┌──

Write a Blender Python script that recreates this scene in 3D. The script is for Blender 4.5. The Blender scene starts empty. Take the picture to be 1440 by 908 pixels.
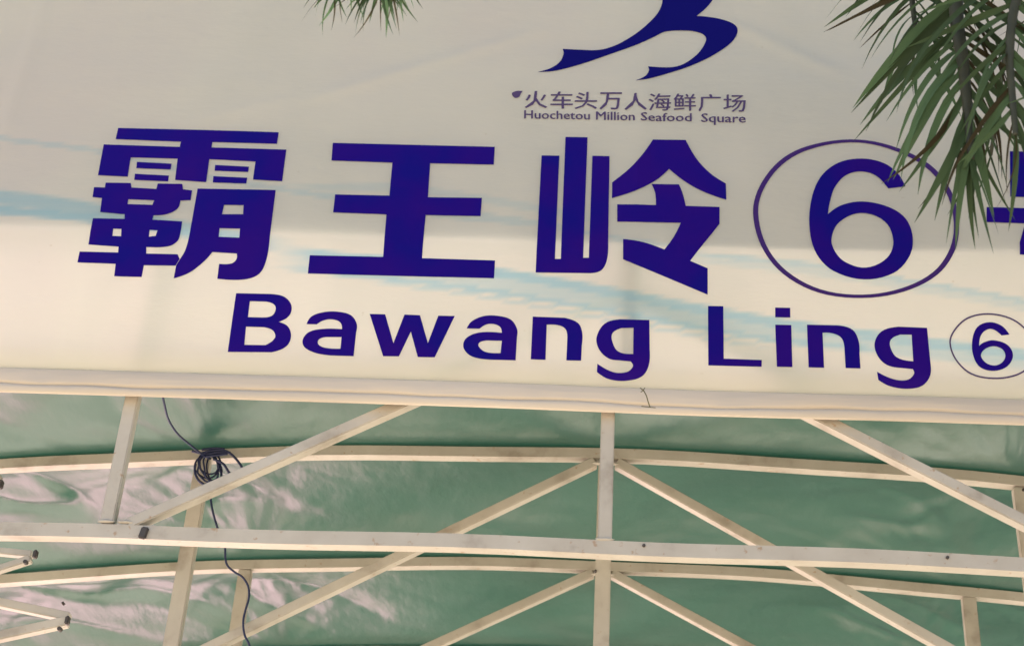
import bpy, bmesh, math, random
from mathutils import Vector, Matrix, noise
R = math.radians
random.seed(7)
SC = bpy.context.scene
COL = SC.collection

# ---------------------------------------------------------------- camera
F_PX = 2200.0
cam = bpy.data.cameras.new("camera")
cam.sensor_width = 36.0
cam.lens = 36.0 * F_PX / 1440.0
cam.clip_start = 0.05
cam.clip_end = 2000
camo = bpy.data.objects.new("camera", cam)
COL.objects.link(camo)
CAM_M = Matrix.Translation((0, 0, 1.6)) @ Matrix.Rotation(R(4.0), 4, 'Z') @ Matrix.Rotation(R(90 + 31.0), 4, 'X') @ Matrix.Rotation(R(3.65), 4, 'Z')
camo.matrix_world = CAM_M
SC.camera = camo
cam.dof.use_dof = True; cam.dof.focus_distance = 3.75; cam.dof.aperture_fstop = 6.3
SC.view_settings.view_transform = 'Standard'
SC.view_settings.look = 'None'
SC.view_settings.gamma = 1
SC.view_settings.exposure = 2.48

# ---------------------------------------------------------------- sky and sun
SUN_EL, SUN_AZ = R(40), R(180 + 120)      # azimuth of the sun measured from +Y clockwise
wd = bpy.data.worlds.new("World"); SC.world = wd; wd.use_nodes = True
nt = wd.node_tree
sky = nt.nodes.new("ShaderNodeTexSky")
sky.sky_type = 'NISHITA'; sky.sun_disc = False
sky.sun_elevation = SUN_EL; sky.sun_rotation = SUN_AZ
nt.links.new(sky.outputs[0], nt.nodes["Background"].inputs[0])
nt.nodes["Background"].inputs[1].default_value = 0.05
sd = Vector((math.sin(SUN_AZ) * math.cos(SUN_EL), math.cos(SUN_AZ) * math.cos(SUN_EL), math.sin(SUN_EL)))
sl = bpy.data.lights.new("sun", 'SUN'); sl.energy = 5.0; sl.angle = R(0.5); sl.color = (1, .945, .86)
slo = bpy.data.objects.new("sun", sl); COL.objects.link(slo)
slo.rotation_euler = sd.to_track_quat('Z', 'Y').to_euler()

# ---------------------------------------------------------------- helpers
def tag(o, label=None, cat=None, group=None, kind=None):
    if label: o["label"] = label
    if cat: o["category"] = cat
    if group: o["group"] = group
    if kind: o["kind"] = kind
    return o

def thing(name, label, cat, loc=(0, 0, 0), group=None):
    o = bpy.data.objects.new(name, None); COL.objects.link(o); o.location = loc
    o.empty_display_size = .1
    return tag(o, label, cat, group)

def link(name, me, mat, parent=None, smooth=False):
    o = bpy.data.objects.new(name, me); COL.objects.link(o)
    if mat and not me.materials: me.materials.append(mat)
    if smooth:
        for p in me.polygons: p.use_smooth = True
    if parent:
        o.parent = parent
        o.location = -Vector(parent.location)     # meshes are written in world metres
    return o

def from_bm(name, bm, mat, parent=None, smooth=False):
    me = bpy.data.meshes.new(name); bm.to_mesh(me); bm.free()
    return link(name, me, mat, parent, smooth)

def unproject(x, y, Y):
    """point of the upright plane at depth Y that is seen at photo position x, y"""
    d = Vector(((x - 720) / F_PX, -(y - 454) / F_PX, -1))
    o = CAM_M.translation
    w = CAM_M.to_3x3() @ d
    t = (Y - o.y) / w.y
    return o + w * t

def mat(name, build, rough=.6, spec=.5):
    m = bpy.data.materials.new(name); m.use_nodes = True
    t = m.node_tree; b = t.nodes["Principled BSDF"]
    b.inputs["Roughness"].default_value = rough
    b.inputs["Specular IOR Level"].default_value = spec
    build(t, b)
    return m

def N(t, kind, **kw):
    n = t.nodes.new(kind)
    for k, v in kw.items():
        if k in n.inputs.keys(): n.inputs[k].default_value = v
        else: setattr(n, k, v)
    return n

def ramp(t, fac, stops):
    r = t.nodes.new("ShaderNodeValToRGB")
    while len(r.color_ramp.elements) < len(stops): r.color_ramp.elements.new(.5)
    for e, (p, c) in zip(r.color_ramp.elements, stops):
        e.position = p; e.color = (c[0], c[1], c[2], 1)
    t.links.new(fac, r.inputs[0])
    return r

def coords(t, scale=(1, 1, 1)):
    c = N(t, "ShaderNodeTexCoord"); m = N(t, "ShaderNodeMapping")
    m.inputs["Scale"].default_value = scale
    t.links.new(c.outputs["Object"], m.inputs[0])
    return m.outputs[0]

def noise_tex(t, scale, detail=4, rough=.55, sc=(1, 1, 1)):
    n = N(t, "ShaderNodeTexNoise"); n.inputs["Scale"].default_value = scale
    n.inputs["Detail"].default_value = detail; n.inputs["Roughness"].default_value = rough
    t.links.new(coords(t, sc), n.inputs["Vector"])
    return n.outputs["Fac"]

def bump(t, b, fac, strength, dist=.01):
    n = N(t, "ShaderNodeBump"); n.inputs["Strength"].default_value = strength
    n.inputs["Distance"].default_value = dist
    t.links.new(fac, n.inputs["Height"]); t.links.new(n.outputs[0], b.inputs["Normal"])

# ---------------------------------------------------------------- materials
def m_paint(t, b):
    r = ramp(t, noise_tex(t, 9, 6), [(.28, (.29, .25, .205)), (.42, (.41, .368, .315)), (.6, (.45, .41, .355)), (.78, (.50, .46, .41))])
    spots = ramp(t, noise_tex(t, 48, 5), [(.64, (0, 0, 0)), (.72, (.85, .85, .85))])
    mx = N(t, "ShaderNodeMix", data_type='RGBA')
    t.links.new(spots.outputs[0], mx.inputs[0]); t.links.new(r.outputs[0], mx.inputs[6])
    mx.inputs[7].default_value = (.33, .22, .14, 1)
    t.links.new(mx.outputs[2], b.inputs["Base Color"])
    bump(t, b, noise_tex(t, 120, 3), .12, .002)
PAINT = mat("cream_steel_paint", m_paint, .45)

def m_tarp(t, b):
    r = ramp(t, noise_tex(t, 2.2, 5), [(.3, (.020, .052, .044)), (.6, (.028, .066, .058)), (.8, (.050, .084, .076))])
    t.links.new(r.outputs[0], b.inputs["Base Color"])
    b.inputs["IOR"].default_value = 1.62
    bump(t, b, noise_tex(t, 14, 4, .5, (1, .45, 1)), .35, .012)
    tr = N(t, "ShaderNodeBsdfTranslucent"); tr.inputs[0].default_value = (.06, .30, .17, 1)
    mx = N(t, "ShaderNodeMixShader"); mx.inputs[0].default_value = .02
    t.links.new(b.outputs[0], mx.inputs[1]); t.links.new(tr.outputs[0], mx.inputs[2])
    t.links.new(mx.outputs[0], t.nodes["Material Output"].inputs[0])
TARP = mat("green_tarpaulin", m_tarp, .32, .8)

def m_banner(t, b):
    base = ramp(t, noise_tex(t, 1.7, 4, .5, (1, 1, .6)), [(.3, (.78, .76, .68)), (.5, (.85, .815, .73)), (.7, (.83, .775, .715))])
    at = N(t, "ShaderNodeAttribute", attribute_name="ribbon")
    streak = ramp(t, noise_tex(t, 5, 4, .6, (.5, 1, 9)), [(.3, (.78, .78, .78)), (.6, (1, 1, 1))])
    mul = N(t, "ShaderNodeMath", operation='MULTIPLY')
    t.links.new(at.outputs["Fac"], mul.inputs[0]); t.links.new(streak.outputs[0], mul.inputs[1])
    mx = N(t, "ShaderNodeMix", data_type='RGBA')
    t.links.new(mul.outputs[0], mx.inputs[0]); t.links.new(base.outputs[0], mx.inputs[6])
    mx.inputs[7].default_value = (.44, .65, .72, 1)
    dirt = ramp(t, noise_tex(t, 38, 3), [(.73, (1, 1, 1)), (.80, (.8, .76, .68))])
    m2 = N(t, "ShaderNodeMix", data_type='RGBA', blend_type='MULTIPLY'); m2.inputs[0].default_value = .5
    t.links.new(mx.outputs[2], m2.inputs[6]); t.links.new(dirt.outputs[0], m2.inputs[7])
    t.links.new(m2.outputs[2], b.inputs["Base Color"])
    bump(t, b, noise_tex(t, 5, 5, .6, (1, 1, 2.6)), .55, .008)
    tr = N(t, "ShaderNodeBsdfTranslucent"); t.links.new(m2.outputs[2], tr.inputs[0])
    ms = N(t, "ShaderNodeMixShader"); ms.inputs[0].default_value = .55
    t.links.new(b.outputs[0], ms.inputs[1]); t.links.new(tr.outputs[0], ms.inputs[2])
    t.links.new(ms.outputs[0], t.nodes["Material Output"].inputs[0])
BANNER = mat("cream_banner_vinyl", m_banner, .55, .3)

def m_hem(t, b):
    base = ramp(t, noise_tex(t, 3, 5, .5, (.4, 1, 3)), [(.3, (.50, .43, .36)), (.7, (.58, .50, .42))])
    t.links.new(base.outputs[0], b.inputs["Base Color"])
    bump(t, b, noise_tex(t, 9, 5, .5, (.25, 1, 3)), .5, .01)
HEM = mat("folded_hem_vinyl", m_hem, .5, .3)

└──

**Task objective:** Exactly as written, please give again the lines from the beginning of the listing through the line containing "SC.view_settings.exposure = 2.48", inclusive, without any pictures.

**Solution:**
Write a Blender Python script that recreates this scene in 3D. The script is for Blender 4.5. The Blender scene starts empty. Take the picture to be 1440 by 908 pixels.
import bpy, bmesh, math, random
from mathutils import Vector, Matrix, noise
R = math.radians
random.seed(7)
SC = bpy.context.scene
COL = SC.collection

# ---------------------------------------------------------------- camera
F_PX = 2200.0
cam = bpy.data.cameras.new("camera")
cam.sensor_width = 36.0
cam.lens = 36.0 * F_PX / 1440.0
cam.clip_start = 0.05
cam.clip_end = 2000
camo = bpy.data.objects.new("camera", cam)
COL.objects.link(camo)
CAM_M = Matrix.Translation((0, 0, 1.6)) @ Matrix.Rotation(R(4.0), 4, 'Z') @ Matrix.Rotation(R(90 + 31.0), 4, 'X') @ Matrix.Rotation(R(3.65), 4, 'Z')
camo.matrix_world = CAM_M
SC.camera = camo
cam.dof.use_dof = True; cam.dof.focus_distance = 3.75; cam.dof.aperture_fstop = 6.3
SC.view_settings.view_transform = 'Standard'
SC.view_settings.look = 'None'
SC.view_settings.gamma = 1
SC.view_settings.exposure = 2.48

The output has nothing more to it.